Some of the planes have seen their names change over time. Obviously, the Nine Hells were briefly Baator (and I think are technically now "The Nine Hells of Baator,") but there were also some changes like Olympus becoming Arborea, the "Happy Hunting Grounds" becoming the Beastlands (which is definitely a good change, especially considering that the Happy Hunting Grounds were the invention of a white guy who just made it up and claimed that it was a Native American concept). Mechanus was originally called Nirvana (though I think it's still sometimes called "The Clockwork Nirvana.") And I think Carceri used to be Tartarus, while Hades was simply The Grey Waste. I think the current names are all pretty good, though I like the idea of internalizing some of the old terms and treating them not as some editorial change by the company that owns D&D, but instead just different names for the same place used in different contexts.

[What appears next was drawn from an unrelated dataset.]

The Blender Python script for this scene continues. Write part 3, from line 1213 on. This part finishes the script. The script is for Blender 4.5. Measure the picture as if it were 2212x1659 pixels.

One of the things that's really fun about the 2nd Edition planescape book is its very 1990s "new weird" aesthetic. 5th Edition has had a pretty consistent look to it, with the exception perhaps of Eberron: Rising from the Last War (which I think re-used old art assets from previous editions). While I'd love to see Sigil and other Planescape elements rendered in 5th Edition's standard realistic style, I would hope we'd also get some other art styles in there as well. In terms of visual design, I think it's important that everything looks weird - no bureaucrat's robe, no soldier's armor, no merchant's hat should look "normal." I'm just looking at the Petitioner's section in the Player's Guide and there's a dude with a mantle that makes him look like a rhinoceros beetle and another guy who seems to be wearing some kind of slug as a cowl.
Planescape should be very, very "extra."